The following provides general information about appellate matters.  There is no specific information available in this Self-Help Center to aid you with the entire legal process. Because of the complexity of appellate cases and the importance of the outcome, it is advisable that you proceed through an attorney.


Generally, an appellate case is filed because the party appealing is not satisfied with the outcome of a case to which they were a party.


If you are the one appealing the case, you are called the appellant, and the other party is the appellee. The appellant is responsible for paying a filing fee as well as the cost of serving the appellee(s).


Types of Appellate Cases

The most common types of cases are criminal and civil but almost any case can be appealed.


Where to File Appellate Cases

If you had a case in the district court and want to appeal the case, it must be filed with the circuit court in the county where the district court case was decided. There is one exception: if your case was heard before a magistrate, you may appeal the magistrate's decision in the district court where the magistrate serves by filing a written claim of appeal within 7 days of the entry of the magistrate's decision.
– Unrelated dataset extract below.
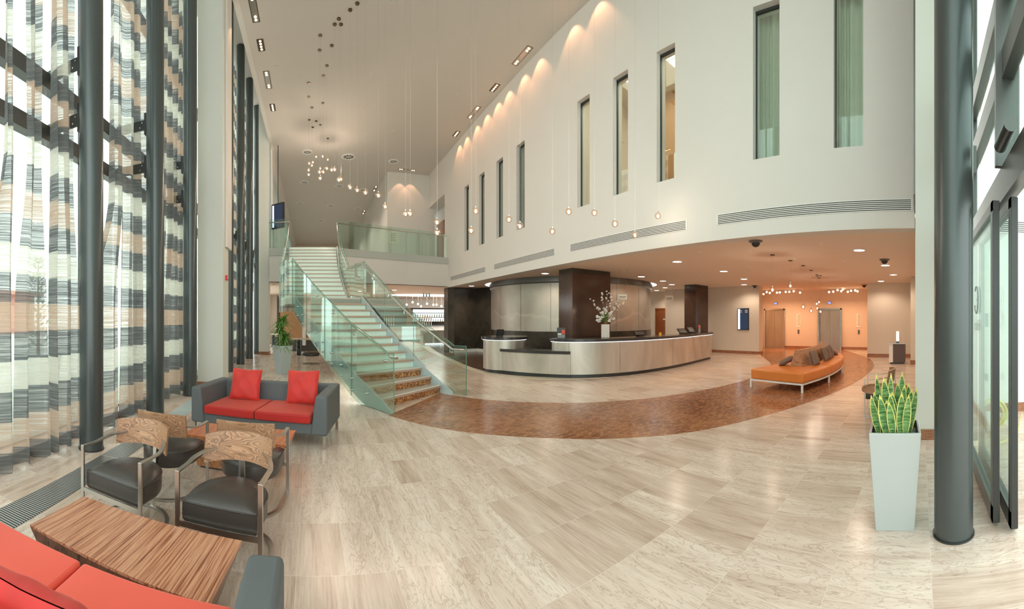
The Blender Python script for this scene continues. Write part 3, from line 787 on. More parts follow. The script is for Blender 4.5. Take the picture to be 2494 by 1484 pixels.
for y in (15.9, 15.05, 14.0, 13.1, 12.2, 11.4, 10.4, 9.5, 7.9, 6.9):
    spot_light('wall_washer', (5.99, y, CZ - .03), 28, (1, .44, .22), 1.45, .45, .01, rot=(0, -.22, 0))
for x in (4.65, 5.25): spot_light('wall_washer', (x, 20.1, CZ - .03), 34, (1, .54, .32), 1.25, .15)
for x, y, lab in ((3.75, 23.3, 'small ceiling slot past the corner of the bay wall'), (3.75, 28.6, 'second small ceiling slot far along the upper hall')): ceiling_slot((x, y, CZ), 0, True, lab)
for y in (9.7, 11.1, 12.75, 14.4): spot_light('wall_washer', (-1.6, y, CZ - .03), 40, WARM, 1.4, .2)

def downlight(x, y, z, lab, r=.12, power=75, col=WARMW, group='downlights in the reception ceiling'):
    t = thing('downlight', lab, 'ceiling light', (x, y, z), 0, group)
    MB().lathe([(r + .02, 0.001), (r + .02, -.012), (r, -.014), (r, -.004)], 28).build('rim', M['white'], t, smooth=40)
    MB().lathe([(.0005, -.010), (r, -.010)], 28).build('lens', M['discE'], t)
    if power: spot_light('downlight_lamp', (0, 0, -.03), power, col, 2.6, .6, .10, parent=t)
    return t
dl = [(7.16, 10.46, 'downlight left of the big dark column, in front of the drum wall'), (7.01, 16.15, 'downlight above the dark panelled wall by the bar'), (8.1, 5.89, 'nearest downlight over the middle of the desk'),
      (10.55, 5.87, 'downlight between the desk and the bench, nearest to the dome camera'), (12.99, 6.36, 'downlight before the screen wall, larger of the close pair'), (15.2, 7.44, 'downlight before the screen wall, smaller and farther of the pair'),
      (10.23, 9.0, 'downlight right of the big dark column'), (11.98, 9.4, 'downlight above the desk, second right of the big dark column'), (13.5, 10.1, 'downlight just left of the smaller dark column'),
      (14.7, 11.4, 'downlight near the rear door wall, middle of three'), (15.9, 12.9, 'downlight farthest back by the rear door'), (8.22, 1.3, 'largest downlight, right of the bench'),
      (10.67, 0.95, 'downlight below the right dome camera'), (13.01, 0.89, 'downlight above the side cabinet'), (15.2, 1.53, 'farthest downlight by the alcove wall')]
for x, y, lab in dl: downlight(x, y, SOF, lab)
downlight(2.6, 21.5, 3.16, 'downlight in the bar ceiling left of the stair glass', .12, 25, group='downlights in the bar ceiling')
downlight(4.3, 20.2, 3.16, 'downlight in the bar ceiling right of the stair handrail', .12, 25, group='downlights in the bar ceiling')

def dome_cam(x, y, lab, s=1.0):
    t = thing('dome_camera', lab, 'security camera', (x, y, SOF))
    MB().lathe([(.13 * s, 0), (.13 * s, -.02 * s), (.08 * s, -.045 * s)], 20).build('housing', M['frame'], t, smooth=40)
    MB().lathe([(.08 * s, -.04 * s), (.078 * s, -.07 * s), (.055 * s, -.105 * s), (.02 * s, -.12 * s), (.001, -.122 * s)], 20).build('dome', M['black'], t, smooth=60)
dome_cam(6.7, 3.03, 'dome camera under the white wall edge, above the bench')
dome_cam(9.62, 0.88, 'dome camera near the entrance side of the low ceiling')
dome_cam(15.8, 7.2, 'small dome camera at the corner of the screen wall')
dome_cam(16.9, 2.45, 'small dome camera at the alcove corner')
rnd = random.Random(5)
for k, (x, y) in enumerate([(7.3, 1.9), (9.0, 3.0), (7.2, 4.6), (9.2, 7.6), (8.6, 8.3), (11.3, 7.3), (12.8, 8.7), (10.4, 4.9), (7.6, 3.6), (9.7, 1.9)]):
    tag(MB().lathe([(.045 + .02 * (k % 2), 0), (.045 + .02 * (k % 2), -.012), (.001, -.02)], 14, (x, y, SOF)).build('ceiling_sensor', M['white'], smooth=40), 'small round sensor on the low reception ceiling', 'sensor', 'small round sensors on the low ceiling')
for k, (x, y) in enumerate([(1.89, 14.47), (1.92, 12.42), (-1.17, 12.11), (5.0, 12.74), (3.4, 16.0), (2.0, 9.5)]):
    tag(MB().lathe([(.09, 0), (.09, -.012), (.001, -.018)], 16, (x, y, CZ)).build('ceiling_sensor', M['ceil'], smooth=40), 'small pale disc sensor on the high white ceiling', 'sensor', 'pale disc sensors on the high ceiling')

for x, y in ((1.0, 20.5), (1.0, 26), (1.0, 32), (1.0, 38)):
    spot_light('upper_hall_fill', (x, y, CZ - .05), 330, (1, .82, .66), 2.4, .5, .1)  # added fill spots without fixtures; floor bounce brightens the far ceiling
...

Appellate rules applicable to circuit court are Michigan Court Rules 7.101 through 7.123.


If you had a case in the circuit court and want to appeal the case, it would typically be a matter for the Court of Appeals. Appellate rules applicable to the Court of Appeals are Michigan Court Rules 7.201 through 7.219​. The Court of Appeals publishes a "Pro Per Manual" to aid nonattorneys in pursuing an appeal in that court. That manual and other helpful information is available on the Court of Appeals website. A hard copy of the manual may be picked up at any of the Court's four district offices.


If you had a case in the probate court and want to appeal, it must be filed with the Court of Appeals. See Michigan Court Rule 5.801 for information regarding appeals from probate court.


Processing Appellate Cases Generally

The processing of appellate cases is complex and the assistance of an attorney is recommended. In general, to initiate an appeal, a claim of appeal or application for leave to appeal must be filed with the appropriate appellate court. Care must be taken to comply with the applicable filing deadlines for initiating the appeal to avoid affecting your rights to appeal the lower court decision. The applicable time frames for filing an appeal are stated in Michigan Court Rules.  Checklists are available to help with this.


Once an appeal is initiated, the appellant will typically have additional obligations, such as making arrangements to have the transcript filed and filing an appellate brief. The brief informs the appellate court of the issues to be resolved in the appeal. The appellee may file a brief in response, but generally such a brief is not required. When the briefs have been filed, a hearing may be held to allow the parties to present their case to the court. The appeal is concluded when the court issues an order or opinion resolving the matter.


The appellant's obligations must be performed within the time frames provided in the applicable court rules. Depending on the type of case and appellate court, there will be different time frames and different requirements. Failure to comply with the time frames and requirements of the court rules may result in penalties including the dismissal of the appeal.